Business Analyst CV: What to Put On It (With Examples)

The business analyst role sits between business stakeholders and technical teams, and the best BA CVs prove the candidate can speak both languages. A generic CV that lists tools without showing impact gets passed over. Here is how to build one that lands interviews.

Lead with a focused summary

Open with two or three lines that state your specialty and the value you bring. A BA in fintech is different from a BA in healthcare or e-commerce, and a recruiter wants to place you fast.

Say what kind of analyst you are, the domains you know, and the scale you work at. "Business analyst with six years in retail banking, specialized in requirements gathering for core banking migrations" tells a recruiter more than "detail-oriented analyst seeking new opportunities."

Show the work, not just the tools

Every BA CV lists SQL, Excel, Jira, and a BI tool. That list does not separate you from the other forty applicants. What separates you is what you did with them.
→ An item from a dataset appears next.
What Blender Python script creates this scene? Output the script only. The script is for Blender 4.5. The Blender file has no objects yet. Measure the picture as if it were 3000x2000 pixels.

Frame each role around problems solved and outcomes delivered:

  • Instead of "gathered requirements," write "led requirements workshops with 12 stakeholders across 3 departments, reducing post-launch change requests by 40 percent."
  • Instead of "created reports," write "built a self-service dashboard that cut the finance team's weekly reporting time from 6 hours to 30 minutes."

The tool is context. The result is the headline.

Cover the BA core skills clearly

Recruiters and ATS filters scan for the recognized pillars of the role. Make sure these appear naturally in your experience, not just a skills list:

  • Requirements elicitation and documentation (user stories, BRDs, functional specs).
  • Process modeling (BPMN, flowcharts, as-is and to-be analysis).
  • Stakeholder management across business and technical teams.
  • Data analysis and the tools behind it (SQL, Excel, BI platforms).
  • Familiarity with delivery methods, Agile and Waterfall, and your role in each.

Quantify domain and project scale

BA value is often invisible without numbers. Show the size of what you handled: budget of projects you supported, number of stakeholders, size of the systems, volume of data, or measurable improvements like cost saved, time reduced, or errors cut.

A hiring manager skims for scope. "Supported a 2M dollar ERP rollout across 5 regional offices" reads as senior. "Worked on an ERP project" reads as junior, even when the work was the same.

Mind the ATS and certifications

Most BA roles route through an ATS, so use a clean, single-column layout and mirror the exact terms from the posting. List relevant certifications clearly, CBAP, CCBA, or PMI-PBA, since some filters and recruiters screen on them directly.

If you are building this from scratch, Postulit can turn your LinkedIn profile into a structured CV draft, which gives you a clean base to add the BA-specific achievements and metrics on top of.

The takeaway

A strong business analyst CV proves you connect business needs to technical delivery and shows it with numbers. Lead with a focused summary, frame tools around outcomes, cover the core BA skills, quantify scope, and keep it ATS-clean. That is the CV that gets you past the filter and into the room.